È difficile rispondere. Direi che è più importante quello del teatro ma è più difficile, non è popolare. Il cinema è più popolare, tutti lo conoscono. Gli autori da lei citati, Beckett, Pinter… sono per una classe più ristretta.

Il teatro è l’emblema della vita, nel senso che si consuma nel momento stesso in cui si realizza per riprendere il giorno dopo mai uguale a se stesso (un colpo di tosse dell’attore, una intonazione di una battuta, un gesto o un’espressione diversa lo rendono “mutevole” come l’esistenza, a differenza del cinema che riproduce il “già detto” e quindi l’immutabile)

Il cinema fissa un prototipo e questo secondo me è il suo limite. Se fosse possibile rinnovare ogni film, il cinema sarebbe come il teatro. Comunque il cinema è nato così, come nuovo mezzo di espressione di immagini in movimento, motion pictures, così si chiamano. Il cinema dovrebbe essere muto, non parlato. Dovrebbe essere composto solo di belle immagini mute che, montate le une con le altre, raccontano tutto quello che c’è da raccontare e infatti, per i primi vent’anni, il cinema è stato così. Sono stati girati bellissimi film drammatici, comici, farseschi, avventurosi, tutti muti, senza musiche, senza sonoro.

Quindi la parola, il suono o la musica tolgono qualcosa al cinema

La parola toglie sì, ha trasformato il cinema di immagini in un cinema, tutto sommato, molto teatrale che segue il dialogo. Quindi tutto ciò che si è aggiunto dopo è sempre una sottrazione al concetto di cinema come motion pictures. Sia il parlato che il colore, il sonoro, la musica sono tutte cose che fanno un “minestrone” che non è cinema.

Carmelo Bene affermava che non si può fare teatro con il teatro, né musica con la musica, come non si può vivere con la vita. Si può fare cinema con il cinema?

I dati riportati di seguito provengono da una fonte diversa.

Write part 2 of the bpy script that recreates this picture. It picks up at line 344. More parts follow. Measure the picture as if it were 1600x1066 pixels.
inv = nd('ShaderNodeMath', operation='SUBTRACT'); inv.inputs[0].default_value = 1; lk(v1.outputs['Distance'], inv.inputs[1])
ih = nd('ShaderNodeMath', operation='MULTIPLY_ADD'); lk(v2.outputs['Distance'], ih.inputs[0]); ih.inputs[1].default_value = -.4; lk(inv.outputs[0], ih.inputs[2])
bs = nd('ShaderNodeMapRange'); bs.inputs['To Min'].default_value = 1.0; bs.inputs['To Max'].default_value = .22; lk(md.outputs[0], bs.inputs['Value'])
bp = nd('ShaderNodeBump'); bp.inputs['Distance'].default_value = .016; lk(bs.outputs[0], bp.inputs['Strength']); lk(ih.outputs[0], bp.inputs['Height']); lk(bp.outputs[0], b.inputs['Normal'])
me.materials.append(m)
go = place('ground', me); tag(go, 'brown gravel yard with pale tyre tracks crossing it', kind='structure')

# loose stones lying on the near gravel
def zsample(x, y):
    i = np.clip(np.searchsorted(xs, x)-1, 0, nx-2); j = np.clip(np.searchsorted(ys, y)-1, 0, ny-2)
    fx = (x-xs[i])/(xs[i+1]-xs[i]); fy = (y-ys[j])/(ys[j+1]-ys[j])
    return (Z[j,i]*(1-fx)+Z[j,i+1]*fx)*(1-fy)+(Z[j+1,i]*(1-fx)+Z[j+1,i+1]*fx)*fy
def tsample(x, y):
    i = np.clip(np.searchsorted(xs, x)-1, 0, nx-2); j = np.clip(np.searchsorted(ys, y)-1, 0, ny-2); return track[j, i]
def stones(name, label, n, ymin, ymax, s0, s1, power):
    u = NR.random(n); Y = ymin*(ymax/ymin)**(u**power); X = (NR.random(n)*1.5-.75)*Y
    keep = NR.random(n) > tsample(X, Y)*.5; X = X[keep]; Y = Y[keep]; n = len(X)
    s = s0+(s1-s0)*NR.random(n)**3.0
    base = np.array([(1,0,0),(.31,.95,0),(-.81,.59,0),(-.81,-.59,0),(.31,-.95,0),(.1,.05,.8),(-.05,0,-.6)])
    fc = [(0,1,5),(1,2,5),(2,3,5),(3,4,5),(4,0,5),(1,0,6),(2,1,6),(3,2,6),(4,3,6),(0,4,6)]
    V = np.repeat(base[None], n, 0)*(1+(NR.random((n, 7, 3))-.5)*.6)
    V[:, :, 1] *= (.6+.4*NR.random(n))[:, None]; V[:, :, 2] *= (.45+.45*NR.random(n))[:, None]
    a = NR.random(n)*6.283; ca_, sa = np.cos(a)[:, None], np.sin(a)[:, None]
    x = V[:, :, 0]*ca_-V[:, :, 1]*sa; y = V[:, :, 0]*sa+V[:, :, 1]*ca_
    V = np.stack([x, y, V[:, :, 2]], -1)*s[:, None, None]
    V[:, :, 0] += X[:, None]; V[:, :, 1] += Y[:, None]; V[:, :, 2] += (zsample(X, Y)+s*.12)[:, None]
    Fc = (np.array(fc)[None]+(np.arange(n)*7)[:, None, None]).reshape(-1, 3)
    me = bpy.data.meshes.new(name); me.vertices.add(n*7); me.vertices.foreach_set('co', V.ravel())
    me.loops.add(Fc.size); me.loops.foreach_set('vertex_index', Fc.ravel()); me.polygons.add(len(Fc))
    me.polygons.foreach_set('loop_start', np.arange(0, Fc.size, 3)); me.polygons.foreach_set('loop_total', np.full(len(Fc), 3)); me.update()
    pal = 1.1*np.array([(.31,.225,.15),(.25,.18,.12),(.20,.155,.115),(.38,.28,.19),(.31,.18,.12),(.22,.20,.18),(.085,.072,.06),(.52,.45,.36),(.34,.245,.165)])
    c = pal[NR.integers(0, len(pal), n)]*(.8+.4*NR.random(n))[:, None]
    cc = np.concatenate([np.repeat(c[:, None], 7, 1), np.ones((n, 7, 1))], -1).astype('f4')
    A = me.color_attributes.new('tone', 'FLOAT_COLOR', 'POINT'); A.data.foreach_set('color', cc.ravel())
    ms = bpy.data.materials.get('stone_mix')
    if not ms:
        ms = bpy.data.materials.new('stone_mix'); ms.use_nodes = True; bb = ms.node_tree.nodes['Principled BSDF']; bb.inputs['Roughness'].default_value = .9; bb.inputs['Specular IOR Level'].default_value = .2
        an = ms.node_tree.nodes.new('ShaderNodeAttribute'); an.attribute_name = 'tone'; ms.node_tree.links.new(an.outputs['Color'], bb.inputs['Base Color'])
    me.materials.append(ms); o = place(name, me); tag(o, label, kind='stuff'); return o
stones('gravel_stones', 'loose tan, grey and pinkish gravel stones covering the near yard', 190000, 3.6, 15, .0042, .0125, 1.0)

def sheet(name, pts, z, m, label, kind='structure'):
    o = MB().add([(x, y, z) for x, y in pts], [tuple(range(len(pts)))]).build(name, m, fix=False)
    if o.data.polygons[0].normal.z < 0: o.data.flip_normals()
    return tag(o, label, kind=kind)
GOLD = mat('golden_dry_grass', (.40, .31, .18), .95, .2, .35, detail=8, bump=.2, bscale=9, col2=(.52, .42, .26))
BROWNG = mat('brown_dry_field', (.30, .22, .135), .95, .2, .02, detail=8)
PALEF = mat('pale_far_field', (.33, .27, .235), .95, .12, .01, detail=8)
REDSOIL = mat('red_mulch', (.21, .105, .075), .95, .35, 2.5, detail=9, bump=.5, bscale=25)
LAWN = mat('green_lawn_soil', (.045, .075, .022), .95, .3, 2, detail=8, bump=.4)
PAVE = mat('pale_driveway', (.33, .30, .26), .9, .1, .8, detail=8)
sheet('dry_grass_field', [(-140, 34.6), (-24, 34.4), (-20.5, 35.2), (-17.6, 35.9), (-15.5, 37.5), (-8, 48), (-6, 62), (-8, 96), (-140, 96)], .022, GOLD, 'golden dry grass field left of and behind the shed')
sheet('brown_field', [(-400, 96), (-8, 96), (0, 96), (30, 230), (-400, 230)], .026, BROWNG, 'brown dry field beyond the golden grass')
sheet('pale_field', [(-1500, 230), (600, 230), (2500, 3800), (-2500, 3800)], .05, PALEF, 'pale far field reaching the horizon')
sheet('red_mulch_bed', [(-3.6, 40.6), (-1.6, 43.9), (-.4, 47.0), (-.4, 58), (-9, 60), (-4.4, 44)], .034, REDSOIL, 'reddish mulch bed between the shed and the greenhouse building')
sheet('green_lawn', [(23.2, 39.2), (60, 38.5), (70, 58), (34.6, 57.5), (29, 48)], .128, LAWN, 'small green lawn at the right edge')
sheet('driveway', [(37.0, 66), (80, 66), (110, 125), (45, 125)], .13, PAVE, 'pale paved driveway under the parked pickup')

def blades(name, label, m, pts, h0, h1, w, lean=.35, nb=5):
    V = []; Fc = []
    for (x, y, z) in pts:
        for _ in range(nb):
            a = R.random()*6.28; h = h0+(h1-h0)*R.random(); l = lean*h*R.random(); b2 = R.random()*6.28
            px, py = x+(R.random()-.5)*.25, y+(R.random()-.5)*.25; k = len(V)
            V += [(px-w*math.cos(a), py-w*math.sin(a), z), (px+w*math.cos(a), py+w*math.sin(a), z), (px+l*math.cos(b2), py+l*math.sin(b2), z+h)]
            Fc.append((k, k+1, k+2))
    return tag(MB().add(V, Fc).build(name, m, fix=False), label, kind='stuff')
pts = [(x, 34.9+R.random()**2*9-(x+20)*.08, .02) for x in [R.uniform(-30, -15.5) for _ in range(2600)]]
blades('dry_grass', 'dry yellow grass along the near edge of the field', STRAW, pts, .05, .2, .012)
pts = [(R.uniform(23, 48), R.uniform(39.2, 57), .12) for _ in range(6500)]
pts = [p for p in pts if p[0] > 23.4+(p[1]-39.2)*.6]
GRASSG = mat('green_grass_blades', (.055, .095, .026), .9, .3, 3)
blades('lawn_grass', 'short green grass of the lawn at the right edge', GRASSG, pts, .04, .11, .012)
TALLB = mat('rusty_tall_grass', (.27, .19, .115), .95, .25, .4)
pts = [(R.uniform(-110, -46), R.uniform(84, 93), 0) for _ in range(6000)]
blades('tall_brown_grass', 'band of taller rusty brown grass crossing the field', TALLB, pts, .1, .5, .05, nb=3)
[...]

Era un grande Carmelo Bene. Se si fa cinema vero, sì… ripeto: cinema solo di immagini, solo di immagini (reitera il concetto).

In una intervista lei ha affermato che se anche tutte le sale cinematografiche dovessero chiudere, il cinema sopravviverebbe ugualmente

Sì perché esistono tanti mezzi per fissare le immagini e poi il cinema non consiste nelle sale cinematografiche, nello schermo, ma nel fatto che si creano delle immagini in movimento che, però, non sono fotografie o quadri, seppure meravigliosi. Il movimento comporta che si hanno dei tempi da rispettare; il montaggio è fondamentale, dà i tempi alle immagini e dà la struttura: il primo piano che deve durare dieci secondi, il campo lungo un minuto, un flash e così via. Insomma questi tempi, queste immagini mute costituiscono il cinema... non altro.

La vita è una bella avventura?

Sì, è una bella avventura, tanto bella. Quella che sto vivendo adesso è però una vita di merda, un’avventura schifosa che non vorrei vivere perché mi sembra di essere in mezzo al pus; questo mio scorcio di vita, con questa generazione bianca, selvaggia, proterva, corrotta, pronta a sopraffare, è una bruttissima avventura che vorrei scomparisse presto e rapidamente.

Grazie, maestro

Grazie a lei e buon lavoro. Mi mandi l’intervista, comunque.